Opinion

OPINION | GREG HARTON: How will Arkansas’ public education fare under a new governor’s leadership?

The idea that parents matter in the education of their children isn't exactly an Einstein-level discovery.

They've always mattered and too many shirk their direct involvement their child's education. I've sat at parent/teacher conferences where the teacher laments that the parents whose child desperately needs them to show up are the ones who rarely darken the classroom's doors.

My wife and I are "those" parents who have shown up at such conferences even when one of our kids was making an "A" in the class. Why miss an opportunity to hear your child's teacher sing his praises, right? Your kid has worked hard for that.

In Arkansas, education isn't always embraced as a crucial component of a child's future. I'm not saying people want their kids uneducated, but there are people who only want them educated to a certain level.

I was born and raised here. I've seen the influence of Arkansas' famed inferiority complex (not just when it comes to Razorbacks). It seems that would make us all want better for the next generation, but it's not hard to find attitudes that send a limiting message: "Go to school, but don't get too smart for your own britches."

A broad-based education can be viewed as threatening among parents who are more invested in protecting a "way of life" than exposing their kids to critical thinking skills. I think that's what drives a lot of the push for public funding for private and faith-based schooling.

I've got nothing against faith. Mine is in Jesus. But public money ought not support religious education. That's between parents and their children. I support the idea that public funding ought not be about indoctrination in any way.

Gov. Sarah Huckabee Sanders says her administration will have "a laser-like focus on improving education," with her push for "parental empowerment" a primary goal. In the wake of former Gov. Asa Hutchinson's focus on computer coding, Sanders says literacy and "real-world skills they need to succeed in the workplace" are priorities.

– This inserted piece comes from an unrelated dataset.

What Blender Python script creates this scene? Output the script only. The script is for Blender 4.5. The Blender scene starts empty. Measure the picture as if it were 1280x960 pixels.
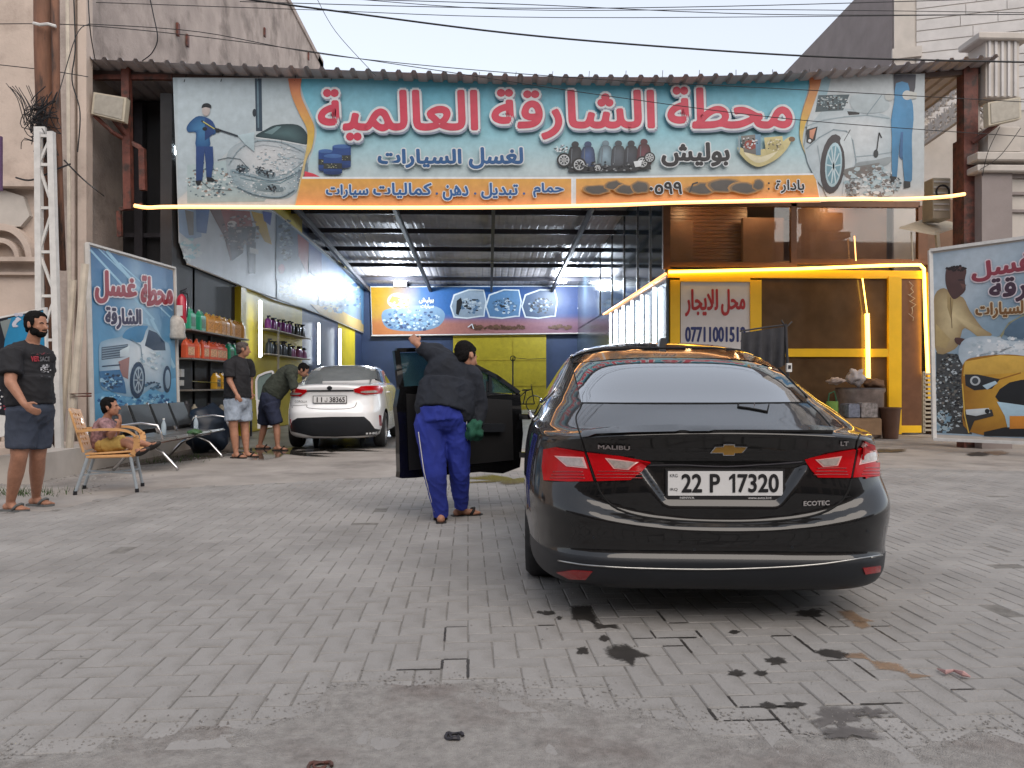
import bpy, bmesh, math, random
import numpy as np
from mathutils import Vector, Matrix, geometry, noise
from mathutils.bvhtree import BVHTree
R = math.radians
random.seed(7)
C = bpy.context.scene.collection
SC = bpy.context.scene

# ------------------------------------------------------------------ camera
CAM_H, FPX, YAW = 1.15, 950.0, math.atan(30/950.0)
cd = bpy.data.cameras.new('camera'); cam = bpy.data.objects.new('camera', cd); C.objects.link(cam)
cam.location = (0, 0, CAM_H); cam.rotation_euler = (R(90), 0, -YAW)
cd.sensor_width = 36; cd.lens = FPX/1280*36; cd.clip_start = .05; cd.clip_end = 3000
SC.camera = cam
# ------------------------------------------------------------------ sky, sun, exposure
SUN_EL, SUN_AZ = R(14), R(158)          # low evening sun behind the viewer, veiled
w = bpy.data.worlds.new('World'); SC.world = w; w.use_nodes = True
nt = w.node_tree; bg = nt.nodes['Background']
sky = nt.nodes.new('ShaderNodeTexSky'); sky.sky_type = 'NISHITA'; sky.sun_disc = False
sky.sun_elevation = SUN_EL; sky.sun_rotation = SUN_AZ; sky.air_density = 1.0; sky.dust_density = .8; sky.ozone_density = 2.0
hs = nt.nodes.new('ShaderNodeHueSaturation'); hs.inputs['Saturation'].default_value = .5; hs.inputs['Value'].default_value = 1.0
mxs = nt.nodes.new('ShaderNodeMix'); mxs.data_type = 'RGBA'; mxs.inputs[0].default_value = .66; mxs.inputs[7].default_value = (2.75, 2.9, 3.25, 1)   # thin even cloud veil
nt.links.new(sky.outputs[0], hs.inputs['Color']); nt.links.new(hs.outputs[0], mxs.inputs[6]); nt.links.new(mxs.outputs[2], bg.inputs['Color'])
bg.inputs['Strength'].default_value = .138
sd = bpy.data.lights.new('sun', 'SUN'); sd.energy = 1.0; sd.angle = R(56); sd.color = (1, .87, .74)
so = bpy.data.objects.new('sun', sd); C.objects.link(so)
sdir = Vector((math.sin(SUN_AZ)*math.cos(R(46)), math.cos(SUN_AZ)*math.cos(R(46)), math.sin(R(46))))
so.rotation_euler = sdir.to_track_quat('Z', 'Y').to_euler(); so.location = (0, -20, 20)
SC.view_settings.view_transform = 'Standard'; SC.view_settings.look = 'None'
SC.view_settings.gamma = 1; SC.view_settings.exposure = 1.22
SC.cycles.max_bounces = 8; SC.cycles.use_denoising = True
try: SC.cycles.sample_clamp_indirect = 6
except Exception: pass

# ------------------------------------------------------------------ measuring helpers
CY, SY = math.cos(YAW), math.sin(YAW)
def ray(px, py):
    a, b = (px-640)/FPX, (480-py)/FPX
    return Vector((a*CY+SY, -a*SY+CY, b))
O3 = Vector((0, 0, CAM_H))
def P(px, py, Y):
    d = ray(px, py); return O3 + d*(Y/d.y)
def G(px, py, z=0.0):
    d = ray(px, py); return O3 + d*((z-CAM_H)/d.z)
def PL(px, py, o, n):
    d = ray(px, py); return O3 + d*((Vector(o)-O3).dot(n)/d.dot(n))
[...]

That could simply mean a back-to-basics approach that recognizes you've got to be able to write and read before you can move on to more advanced lessons. There's absolute truth to that, which makes her stated desire for stronger pre-K education a welcome component of her education plans.

Then again, when some people talk about "real-world" education, it can be shorthand for dismissing anything in education they don't like, perhaps exploration of literature and philosophy and the sciences -- you know, the kinds of subjects that help kids think rather than just memorize.

Parental empowerment is fine, depending on how that's defined. Is it motivating parents to take an active part in their kids' educational path, helping teachers create an atmosphere where learning is valued? Or is it just about control, i.e., reducing trained educators' decisions about what's taught and turning more control over to parents who don't want kids -- theirs or anyone else's -- to hear anything that might offend a parents' values?

The question is whether Sanders intends to strengthen the public school system as the backbone of Arkansas education, or cast it as a failing system from which the state must rescue parents and students by creating other publicly funded options.

Maybe her desire to raise teacher pay is a sign she wants a strong public school system. Or, given her push to package all her education changes in one piece of legislation, is it just the leverage she needs to convince lawmakers to give her what she really wants?

With less than a week of her leadership to gauge by, it's anyone's guess.